Apple has done extremely well for Buffett. The company’s stake in Apple has tripled in value in the past three years. On Wednesday, as Apple closed at a new all-time high, it was worth $128 billion. It accounts for more than 40% of Berkshire’s US portfolio, while Berkshire is Apple’s second larger shareholder (after index fund giant Vanguard.) However, Buffett has also been pruning his Apple stake. And it’s cost him.

In recent years Buffett has handed back 12% of it. Business Insider notes that:

“The investor has more than tripled his money on Apple in the past three years. But he would have quadrupled it if he didn’t sell a chunk of the holding.”

In other words, getting trepidatious about Apple holding cost Buffett $20 billion — or approximately 14 times the net worth of Tim Cook. It would otherwise have been worth $148 billion.

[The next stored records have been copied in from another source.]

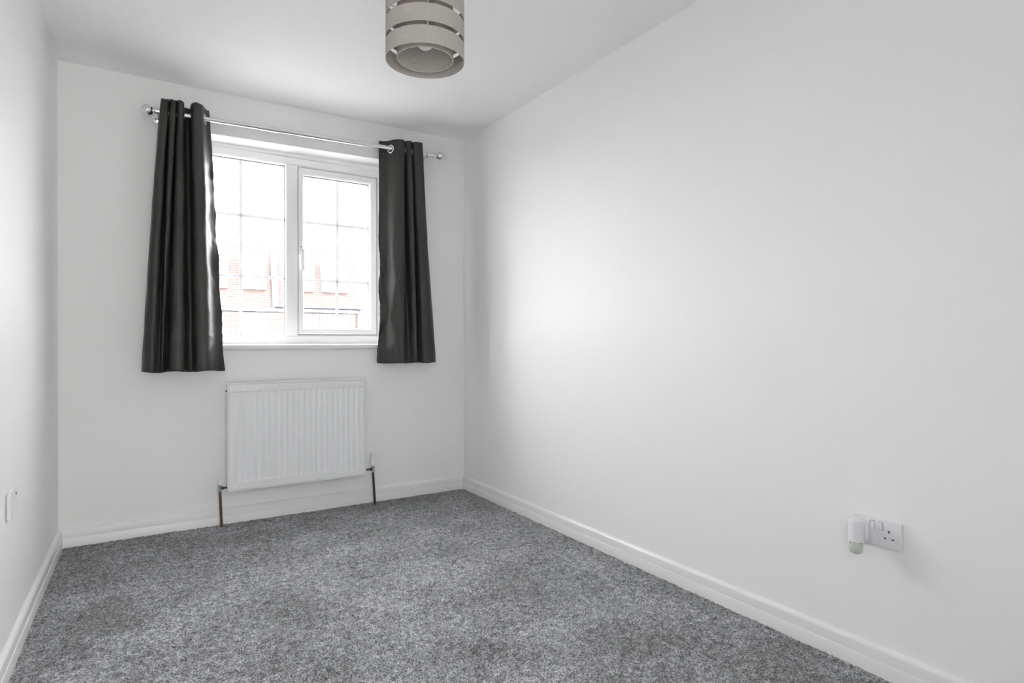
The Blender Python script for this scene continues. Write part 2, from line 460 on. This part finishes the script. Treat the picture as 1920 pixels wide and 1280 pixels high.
# handle on the left stile
bm = bmesh.new()
hx = 0.884; hy = FY0 + .004
box(bm, hx - .009, hy - .010, 1.553, hx + .009, hy + .001, 1.608, 0.004, 3)
lathe(bm, [(0, 0), (.0075, 0), (.0075, .018), (.006, .021), (0, .021)], (hx, hy - .008, 1.583), (0, -1, 0), 18)
t = bmesh.new()
hexa(t, [(hx - .002, hy - .031, 1.452), (hx + .016, hy - .034, 1.452), (hx + .016, hy - .024, 1.452), (hx - .002, hy - .022, 1.452),
         (hx - .009, hy - .032, 1.590), (hx + .009, hy - .032, 1.590), (hx + .009, hy - .022, 1.590), (hx - .009, hy - .022, 1.590)])
bmesh.ops.bevel(t, geom=t.edges[:], offset=0.0035, segments=3, affect='EDGES')
me = bpy.data.meshes.new('t'); t.to_mesh(me); t.free(); bm.from_mesh(me)
wsub('handle', bm, M['upvc'], sash, 0.7)
bm = bmesh.new()
lathe(bm, [(0, 0), (.0035, 0), (.0035, .002), (0, .002)], (hx, hy - .0095, 1.600), (0, -1, 0), 12)
lathe(bm, [(0, 0), (.003, 0), (.003, .003), (0, .003)], (hx, hy - .0315, 1.574), (0, -1, 0), 12)
wsub('handle_screw', bm, M['gasket'], sash)

# ------------------------------------------------------------------ radiator
rad = thing('radiator', 'white panel radiator with pressed vertical channels below the window', 'radiator', loc=(0.825, D - 0.07, 0.195))
rl = Vector(rad.location)
def place(o, root, loc):
    o.parent = root; o.matrix_parent_inverse = Matrix.Translation(-Vector(loc)); return o
RX0, RX1, RZ0, RZ1 = 0.436, 1.211, 0.197, 0.791
RY = D - 0.100
N = 23
xs = [0.0, 0.0025, 0.006, 0.0085, 0.011]
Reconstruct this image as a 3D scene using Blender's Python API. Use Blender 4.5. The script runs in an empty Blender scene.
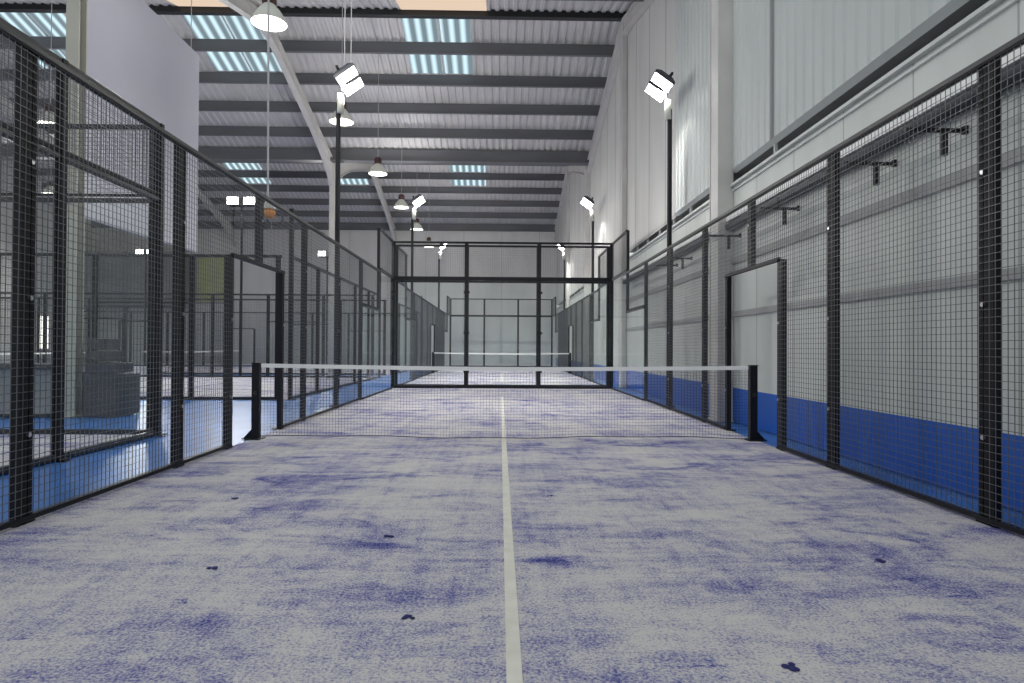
import bpy, math, random
from mathutils import Vector, Matrix
random.seed(7)
SC = bpy.context.scene
COL = SC.collection

# ------------------------------------------------------------------ materials
def new_mat(name):
    m = bpy.data.materials.new(name); m.use_nodes = True
    nt = m.node_tree; nt.nodes.clear()
    out = nt.nodes.new('ShaderNodeOutputMaterial')
    return m, nt, out
def N(nt, kind, **kw):
    n = nt.nodes.new(kind)
    for k, v in kw.items(): setattr(n, k, v)
    return n
def pbr(name, col, rough=0.5, metal=0.0, noise=0.0, nscale=3.0, bump=0.0, bscale=40.0, spec=0.5, stretch=None):
    m, nt, out = new_mat(name)
    b = N(nt, 'ShaderNodeBsdfPrincipled')
    b.inputs['Base Color'].default_value = (*col, 1); b.inputs['Roughness'].default_value = rough
    b.inputs['Metallic'].default_value = metal; b.inputs['Specular IOR Level'].default_value = spec
    nt.links.new(b.outputs[0], out.inputs[0])
    tc = N(nt, 'ShaderNodeTexCoord'); mp = N(nt, 'ShaderNodeMapping')
    if stretch: mp.inputs['Scale'].default_value = stretch
    nt.links.new(tc.outputs['Object'], mp.inputs[0])
    ns = N(nt, 'ShaderNodeTexNoise'); ns.inputs['Scale'].default_value = nscale; ns.inputs['Detail'].default_value = 4
    nt.links.new(mp.outputs[0], ns.inputs['Vector'])
    r = N(nt, 'ShaderNodeValToRGB')
    k = noise
    r.color_ramp.elements[0].position = .3; r.color_ramp.elements[1].position = .7
    r.color_ramp.elements[0].color = (*[c*(1-k) for c in col], 1)
    r.color_ramp.elements[1].color = (*[min(1, c*(1+k*.6)) for c in col], 1)
    nt.links.new(ns.outputs[0], r.inputs[0]); nt.links.new(r.outputs[0], b.inputs['Base Color'])
    if bump:
        n2 = N(nt, 'ShaderNodeTexNoise'); n2.inputs['Scale'].default_value = bscale
        nt.links.new(tc.outputs['Object'], n2.inputs['Vector'])
        bp = N(nt, 'ShaderNodeBump'); bp.inputs['Strength'].default_value = bump; bp.inputs['Distance'].default_value = .02
        nt.links.new(n2.outputs[0], bp.inputs['Height']); nt.links.new(bp.outputs[0], b.inputs['Normal'])
    return m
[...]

It’s hard to totally blame Buffett, of course. By his own admission in 2011 he didn’t totally get Apple’s business, and has had to slowly come around to it. He has even gotten a personal iPhone lesson from Apple CEO Tim Cook — without being able to get to grips with Apple’s most popular device. Every investment guide ever talks about diversification, and it’s easy to see how having Apple make up almost half your stock portfolio is nerve-racking.

But Buffett knows he made an error trimming Berkshire’s Apple position. At the May annual meeting he said it was “probably a mistake” to have done so. He also said that Berkshire’s vice-chair Charlie Munger advised him about selling Apple holdings.

The Business Insider article notes that, amazingly, the dividend on Berkshire’s Apple holdings alone has earned it an average of $775 million per year over the past three years. That’s certainly nothing to sniff at.

Apple’s current market cap stands at $2.3 trillion.